Harvard survey predicts Gen Z voting wave in midterm elections

"Our new poll shows that those historic midterm numbers were not a fluke: Gen Z is a formidable voting bloc that demands to be heard."

Stephanie Zollshan/The Berkshire Eagle via AP
election news:

Forty percent of 18-to-29-year-olds said that they will “definitely” vote in the midterm elections, according to a national poll released by the Institute of Politics (IOP) at Harvard Kennedy School Thursday, suggesting the record-breaking youth turnout in the 2018 midterms will be matched or potentially exceeded.
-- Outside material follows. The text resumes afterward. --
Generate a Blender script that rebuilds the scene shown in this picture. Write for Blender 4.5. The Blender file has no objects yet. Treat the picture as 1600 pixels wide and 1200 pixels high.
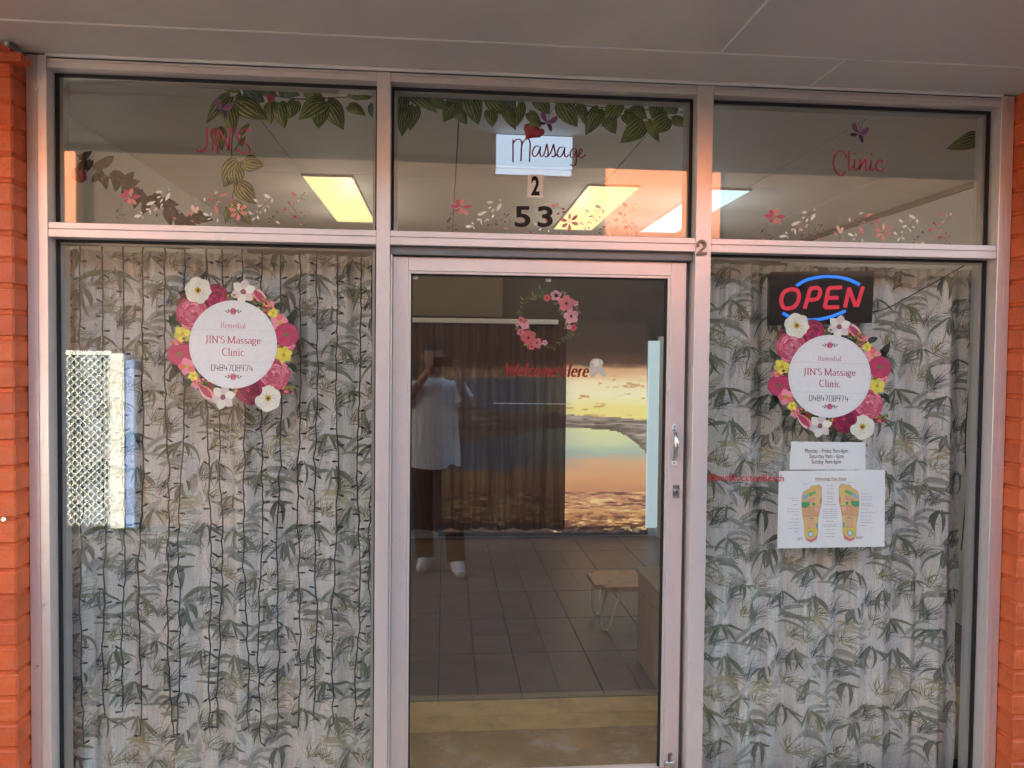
import bpy, bmesh, math, random
import numpy as np
from mathutils import Vector, Matrix
R = math.radians
scn = bpy.context.scene
COL = scn.collection

# ------------------------------------------------------------------ camera
YAW, PITCH, ROLL, FPX = R(4.997), R(-1.686), R(0.593), 1200.0
CAM = np.array([0.0, -2.8, 1.6])
_f = np.array([math.sin(YAW)*math.cos(PITCH), math.cos(YAW)*math.cos(PITCH), math.sin(PITCH)])
_r = np.array([math.cos(YAW), -math.sin(YAW), 0.0]); _u = np.cross(_r, _f)
AXR = math.cos(ROLL)*_r + math.sin(ROLL)*_u
AXU = -math.sin(ROLL)*_r + math.cos(ROLL)*_u
cam_d = bpy.data.cameras.new('camera'); cam = bpy.data.objects.new('camera', cam_d); COL.objects.link(cam)
cam.matrix_world = Matrix(((AXR[0], AXU[0], -_f[0], CAM[0]), (AXR[1], AXU[1], -_f[1], CAM[1]), (AXR[2], AXU[2], -_f[2], CAM[2]), (0, 0, 0, 1)))
cam_d.sensor_width = 36.0; cam_d.lens = 36.0*FPX/1600.0; cam_d.clip_start = 0.02; cam_d.clip_end = 2000
scn.camera = cam

# ------------------------------------------------------------------ sky, sun, exposure
EXPO = 3.7
K = 2.0**-EXPO                          # an emission that should just reach display white
SUN_EL, SUN_AZ = R(9.0), R(-35.0)       # low sun behind the shop, to the left
world = bpy.data.worlds.new('World'); scn.world = world; world.use_nodes = True
wn = world.node_tree.nodes; wl = world.node_tree.links
bg = wn['Background']; sky = wn.new('ShaderNodeTexSky'); sky.sky_type = 'NISHITA'; sky.sun_disc = False
sky.sun_elevation = SUN_EL; sky.sun_rotation = SUN_AZ; sky.dust_density = 2.0
wl.new(sky.outputs[0], bg.inputs[0]); bg.inputs[1].default_value = 0.15
sun_d = bpy.data.lights.new('sun', 'SUN'); sun_d.energy = 2.2; sun_d.angle = R(0.6); sun_d.color = (1.0, 0.80, 0.62)
sun = bpy.data.objects.new('sun', sun_d); COL.objects.link(sun)
sdir = Vector((math.sin(SUN_AZ)*math.cos(SUN_EL), math.cos(SUN_AZ)*math.cos(SUN_EL), math.sin(SUN_EL)))
sun.location = sdir*30; sun.rotation_euler = sdir.to_track_quat('Z', 'Y').to_euler()
vs = scn.view_settings; vs.view_transform = 'Standard'; vs.look = 'None'; vs.exposure = EXPO; vs.gamma = 1.0
vs.use_curve_mapping = False
scn.cycles.use_denoising = True; scn.cycles.use_adaptive_sampling = True; scn.cycles.adaptive_threshold = .025
scn.cycles.max_bounces = 7; scn.cycles.transparent_max_bounces = 32; scn.cycles.sample_clamp_indirect = 8.0

# ------------------------------------------------------------------ helpers
def at(px, py, Y):
    d = _f*FPX + AXR*(px-800.0) + AXU*(600.0-py)
    p = CAM + d*((Y-CAM[1])/d[1])
    return (float(p[0]), float(p[1]), float(p[2]))
def lin(c): return tuple(((v/255.0)/12.92 if v/255.0 <= .04045 else ((v/255.0+.055)/1.055)**2.4) for v in c)

class NT:
    def __init__(s, m): s.t = m.node_tree; s.n = s.t.nodes; s.l = s.t.links
    def add(s, typ, **kw):
        n = s.n.new(typ)
        for k, v in kw.items():
            if k.startswith('i_'): n.inputs[k[2:].replace('_', ' ')].default_value = v
            else: setattr(n, k, v)
        return n
    def link(s, a, b): s.l.new(a, b)
    def mix(s, fac, a, b, typ='MIX'):
        n = s.add('ShaderNodeMix', data_type='RGBA', blend_type=typ)
        for k, v in ((0, fac), (6, a), (7, b)):
            if hasattr(v, 'links'): s.link(v, n.inputs[k])
            else: n.inputs[k].default_value = v if not isinstance(v, tuple) else (*v[:3], 1)
        return n.outputs[2]
    def math(s, op, a, b=0.0, clamp=False):
        n = s.add('ShaderNodeMath', operation=op, use_clamp=clamp)
        for k, v in ((0, a), (1, b)):
            if hasattr(v, 'links'): s.link(v, n.inputs[k])
            else: n.inputs[k].default_value = v
        return n.outputs[0]
    def noise(s, scale, detail=4.0, rough=.55, vec=None, stretch=None):
        tc = s.add('ShaderNodeTexCoord')
        v = tc.outputs['Object'] if vec is None else vec
        if stretch:
            mp = s.add('ShaderNodeMapping'); mp.inputs['Scale'].default_value = stretch; s.link(v, mp.inputs[0]); v = mp.outputs[0]
        n = s.add('ShaderNodeTexNoise'); n.inputs['Scale'].default_value = scale; n.inputs['Detail'].default_value = detail
        n.inputs['Roughness'].default_value = rough; s.link(v, n.inputs['Vector'])
        return n.outputs['Fac']
    def ramp(s, fac, stops):
        r = s.add('ShaderNodeValToRGB'); e = r.color_ramp.elements
        while len(e) < len(stops): e.new(.5)
        for el, (p, c) in zip(e, stops): el.position = p; el.color = (*c[:3], 1) if isinstance(c, tuple) else (c, c, c, 1)
        s.link(fac, r.inputs[0]); return r.outputs[0]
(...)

“In 2018, America’s youngest voters ran to the polls in record-breaking numbers to confront the challenges facing our democracy. Our new poll shows that those historic midterm numbers were not a fluke: Gen Z is a formidable voting bloc that demands to be heard,” said IOP Interim Director Setti Warren. 
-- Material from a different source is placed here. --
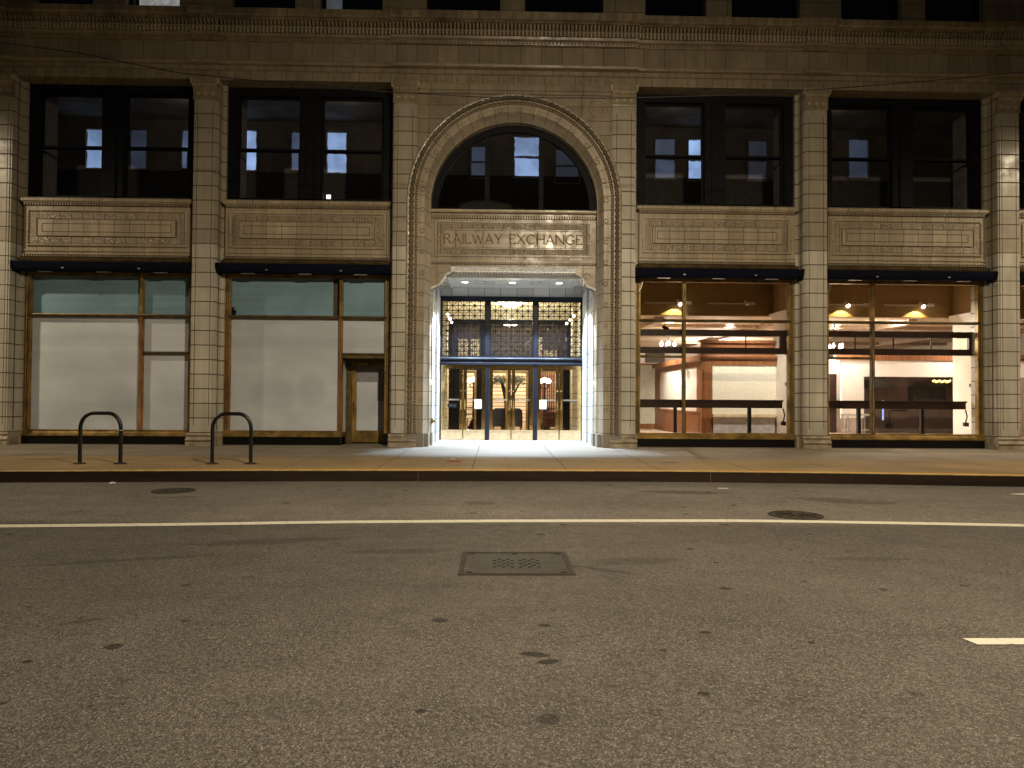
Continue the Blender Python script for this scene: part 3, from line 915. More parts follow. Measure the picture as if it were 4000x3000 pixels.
mm.box(CX-2.37, CX+2.37, .64, .702, 5.45, 5.53)
for i in range(64):
    x = CX-2.36+i*4.72/64
    mm.box(x, x+.042, .65, .702, 6.72, 6.788); mm.box(x, x+.042, .65, .702, 5.40, 5.449)
mm.frame(CX-2.27, CX+2.27, 5.615, 6.64, .05, .672, .702)
for i in range(52):
    x = CX-2.25+i*4.5/52
    mm.box(x, x+.055, .655, .674, 5.625, 5.655); mm.box(x, x+.055, .655, .674, 6.60, 6.63)
for sx in (-2.245, 2.245):
    for i in range(10): mm.box(CX+sx-.016, CX+sx+.016, .655, .674, 5.70+i*.09, 5.755+i*.09)
mm.build('bead_moulding', ['orn', 'joint'], o)
mf = MB(); mf.frame(CX-2.19, CX+2.19, 5.69, 6.57, .17, .688, .702); mf.build('fret_border', 'spf', o)
mi = MB(); mi.box(CX-1.99, CX+1.99, .685, .702, 5.885, 6.375); mi.build('tablet', 'ins', o)
mt = MB(); mt.prism([(.702,5.83),(.655,5.835),(.655,5.86),(.685,5.885),(.702,5.885)], CX-2.0, CX+2.0); mt.box(CX-2.0, CX+2.0, .65, .702, 6.376, 6.40); mt.build('tablet_lip', 'orn', o)
mt = MB()
for sx in (-1, 1):                                        # scrolls carved beside the shoulders
    x, z = CX+sx*2.1, 5.06
    mt.tube([(x+sx*.05*0+(.13-.008*k)*math.cos(k*.5)*sx, .69, z+(.13-.008*k)*math.sin(k*.5)) for k in range(15)], .012, 5)
    mt.frame(min(x-.2*sx, x+.2*sx), max(x-.2*sx, x+.2*sx), 4.85, 5.33, .02, .69, .702)
mt.build('scroll_carving', 'orn', o)
# white glazed edge of the opening
mb = MB()
for (a, b) in zip(edge, edge[1:]):
    if abs(a[0]-CX) < 1.8 and abs(b[0]-CX) < 1.8: continue
    mb.face([(a[0], .66, a[1]), (b[0], .66, b[1]), (b[0], 1.02, b[1]), (a[0], 1.02, a[1])])
    d = .05
    def offs(p, q=0): return (p[0]+(-.035 if p[0] < CX else .035), p[1]+.045)
    mb.face([(a[0], .66, a[1]), (b[0], .66, b[1]), (offs(b)[0], .692, offs(b)[1]), (offs(a)[0], .692, offs(a)[1])])
mb.prism([(.70,5.30),(.60,5.315),(.58,5.29),(.62,5.25),(.66,5.20),(.66,5.17),(1.0,5.17),(1.0,5.20),(.72,5.22)], CX-1.80, CX+1.80)
mb.build('opening_trim', 'white_trim', o, False)
mb = MB()
for i in range(40): mb.box(CX-1.75+i*3.5/40, CX-1.75+i*3.5/40+.05, .70, .76, 5.135, 5.168)
mb.build('bead_row', 'orn2', o)

# lettering on the tablet, strokes coloured for groove shade and grime: RAILWAY EXCHANGE
LET = {
 'R': (.62, [[(0,0),(0,1)],[(0,1),(.3,1),(.45,.93),(.5,.77),(.45,.6),(.3,.52),(0,.52)],[(.26,.52),(.6,0)]], [(0,0),(0,1),(.6,0)]),
 'A': (.74, [[(0,0),(.36,1)],[(.36,1),(.74,0)],[(.13,.34),(.61,.34)]], [(0,0),(.74,0)]),
 'I': (.10, [[(.05,0),(.05,1)]], [(.05,0),(.05,1)]),
 'L': (.5, [[(0,1),(0,0),(.5,0),(.5,.14)]], [(0,1)]),
 'W': (1.05, [[(0,1),(.27,0)],[(.27,0),(.53,.9)],[(.53,.9),(.79,0)],[(.79,0),(1.05,1)]], [(0,1),(1.05,1)]),
 'Y': (.7, [[(0,1),(.35,.47)],[(.7,1),(.35,.47),(.35,0)]], [(0,1),(.7,1),(.35,0)]),
 'E': (.5, [[(.5,.12),(.5,0),(0,0),(0,1),(.48,1),(.48,.88)],[(0,.53),(.36,.53)]], []),
 'X': (.7, [[(0,1),(.7,0)],[(0,0),(.7,1)]], [(0,0),(.7,1),(0,1),(.7,0)]),
 'C': (.78, [[(.75,.84),(.62,.95),(.45,1),(.25,.95),(.08,.76),(.02,.5),(.08,.24),(.25,.05),(.45,0),(.62,.05),(.76,.18)]], [(.75,.84)]),
 'H': (.68, [[(0,0),(0,1)],[(.68,0),(.68,1)],[(0,.53),(.68,.53)]], [(0,0),(0,1),(.68,0),(.68,1)]),
 'N': (.74, [[(0,0),(0,1),(.74,0),(.74,1)]], [(0,0),(.74,1)]),
 'G': (.82, [[(.75,.84),(.62,.95),(.45,1),(.25,.95),(.08,.76),(.02,.5),(.08,.24),(.25,.05),(.45,0),(.62,.03),(.76,.1),(.76,.42)],[(.58,.42),(.84,.42)]], [(.75,.84)]),
}
mb = MB()
def word(text, x0, x1, z0, h):
    gap = .20
    tot = sum(LET[c][0] for c in text)+gap*(len(text)-1)
    sx = (x1-x0)/tot
    x = x0
    for c in text:
        wd, strokes, serif = LET[c]
        yy = .6815
        for st in strokes:
            for p, q in zip(st, st[1:]):
                P_, Q_ = Vector((x+p[0]*sx, z0+p[1]*h)), Vector((x+q[0]*sx, z0+q[1]*h))
                d = (Q_-P_).normalized()
                thick = .013 if (d.x > .15 and d.y > .15) or (d.x < -.15 and d.y < -.15) or abs(d.y) < .15 else .019
                nrm = Vector((-d.y, d.x))*thick
                e = d*.006
                v = [P_+nrm-e, P_-nrm-e, Q_-nrm+e, Q_+nrm+e]
                mb.add([(t.x, yy, t.y) for t in v]+[(t.x, .6845, t.y) for t in v], [(0,1,2,3),(0,4,5,1),(1,5,6,2),(2,6,7,3),(3,7,4,0)])
        for p in serif:
            X_, Z_ = x+p[0]*sx, z0+p[1]*h
            mb.box(X_-.036, X_+.036, yy-.0008, .6845, Z_-.008, Z_+.008)
        x += (wd+gap)*sx
word('RAILWAY', -1.48, .17, 6.0, .265)
word('EXCHANGE', .40, 2.47, 6.0, .265)
mb.build('lettering', 'groove_shade_dirt', o)

# ------------------------------------------------------------------ entrance vestibule
V0, V1 = CX-2.34, CX+2.34
mb = MB()
mb.box(V0-.2, V0, 1.0, 3.2, .2, 5.3); mb.box(V0, V0+.07, 1.9, 3.0, .2, 4.98)
mb.build('vestibule_wall', 'white_tile', B)
mb = MB(); mb.box(V1, V1+.2, 1.0, 3.2, .2, 5.3); mb.box(V1-.07, V1, 1.9, 3.0, .2, 4.98)
mb.build('vestibule_wall', 'white_tile', B)
mb = MB(); mb.box(V0, V1, 3.0, 3.2, 4.80, 5.3); mb.build('door_header', 'white_head', B)
mb = MB()
mb.box(CX-1.93, CX+1.93, 1.02, 2.98, 5.08, 5.14)
mb.frame(CX-1.93, CX+1.93, 0, 0, 0, 0, 0) if False else None
for (a, b, c, d) in ((CX-1.95, CX+1.95, .99, 1.05), (CX-1.95, CX-1.88, 1.05, 2.98), (CX+1.88, CX+1.95, 1.05, 2.98)):
    mb.box(a, b, c, d, 5.055, 5.16)
mb.box(CX-1.86, CX-1.80, 1.12, 2.9, 5.072, 5.09); mb.box(CX+1.80, CX+1.86, 1.12, 2.9, 5.072, 5.09)
mb.prism([(1.0, 5.16), (1.0, 5.3), (3.0, 5.3), (3.0, 5.16)], V0, V1)
so = mb.build('entrance_soffit', 'soffit', B)
mb = MB()
for x in (-.33, 1.36):
    mb.frame(x-.29, x+.29, 0, 0, 0, 0, 0) if False else None
    for (a, b, c, d) in ((x-.29, x+.29, 1.7, 1.712), (x-.29, x+.29, 2.1, 2.112), (x-.29, x-.278, 1.712, 2.1), (x+.278, x+.29, 1.712, 2.1)):
        mb.box(a, b, c, d, 5.074, 5.079)
    mb.box(x-.03, x+.03, 1.8, 1.83, 5.07, 5.079)
mb.build('access_hatch', 'lobbydark', so)
for i, x in enumerate((-.93, .505, 1.93)):
    d = thing('soffit_downlight', ['white recessed downlight at the left end of the entrance soffit', 'white recessed downlight in the middle of the entrance soffit', 'white recessed downlight at the right end of the entrance soffit'][i], 'downlight', (x, 1.85, 5.06), 'downlights in the entrance soffit')
    m1 = MB(); m1.lathe(x, 1.85, [(.13, 5.079), (.13, 5.064), (.105, 5.060), (.10, 5.075)], 20); m1.build('trim_ring', 'soffit', d)
    m2 = MB(); m2.lathe(x, 1.85, [(.092, 5.066), (.092, 5.072)], 16); m2.build('lens', 'downlight', d)
    spot('downlight_beam', (x, 1.85, 5.05), (x, 1.6, 0), 2700, (.62, .79, 1), 93, .3, .07)
mb = MB(); mb.box(V0-.1, V1+.1, .98, 3.2, .1, .206); mb.box(CX-1.7, CX+1.7, 1.5, 2.6, .2, .2085, 1)
structure(mb.build('vestibule_floor', ['terrazzo', plain('pale_floor_mat', (.5,.5,.5), .7, var=.2, scale=30)]))
# small wall fittings
mb = MB(); mb.box(V0-.01, V0+.05, .72, .86, .82, .96); mb.tube([(V0+.05, .79, .89), (V0+.12, .79, .87)], .035, 10)
for a in (.72, .86): pass
so2 = mb.build('hose_connection', 'brass'); tag(so2, 'brass fire hose connection low on the left entrance jamb', 'hose valve')
for sx, nm in ((V0+.03, 'left'), (V1-.03, 'right')):
    mb = MB(); mb.ball((sx, .95, 2.02), .05, 0, 10); mb.box(sx-.03, sx+.03, .93, .97, 1.92, 1.98)
    q = mb.build('jamb_light', emit('small_jamb_light', (.9, .95, 1), 2)); tag(q, 'tiny white light fitting on the %s white entrance jamb' % nm, 'wall light', 'small lights on the jambs')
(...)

The poll, which included 2,123 participants, found that young voters prefer continued Democratic control of Congress 57% to 31% (with 12% undecided), but only 39% approve the job President Biden’s been doing. This presidential approval rating is down from 41% in an IOP poll in spring 2022 and 59% in an IOP poll in spring 2021.

Thirty-one percent approve of his handling of the economy and 25% approve of his handling of inflation. Job approval rates for Biden are correlated with how closely participants follow national politics — among those who follow the news very closely, he gets 48% approval, but among those who do not follow the news, he gets 28% approval. 
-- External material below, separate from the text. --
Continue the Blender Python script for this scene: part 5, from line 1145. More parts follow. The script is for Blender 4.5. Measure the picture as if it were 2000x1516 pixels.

A majority of young Americans, though, are happy with the recent accomplishments of Biden and Congress: 54% said the cancellation of $10,000 of student debt will make America better; 64% said the bipartisan gun law will make America better, and 65% said the Inflation Reduction Act will make America better.

Fifty-nine percent of participants believe their rights are under attack, and 72% of participants believe the rights of others are under attack. LGBTQ+ are most worried, with 72% reporting anxiety about their own individual rights. Sixty-three percent of women and 55% of men think their rights are under attack.

Among likely voters, the top issues drawing them to the polls are inflation, abortion, protecting democracy, climate change, gun control, immigration, crime, and student loan debt.

Priorities were broken down by party. The top issue for Republicans is inflation; for nearly 40%, that is their top issue. Among Democrats, 20% say they’re inspired by abortion, 20% by protecting democracy, 19% by inflation, and 16% by climate change.


Priorities differed by gender as well. Among men’s top issues, 34% said inflation, 22% said protecting democracy, and 10% said abortion. Among women’s top issues, the order was flipped: abortion took the top spot with 24%, then inflation at 21%, and then protecting democracy at 13%.  

“For many young Americans, abortion rights, the future of our planet, and our democracy itself are all on the line this November – and they are acting accordingly,” said Alan Zhang, a junior at Harvard and student chair of the Harvard Public Opinion Project.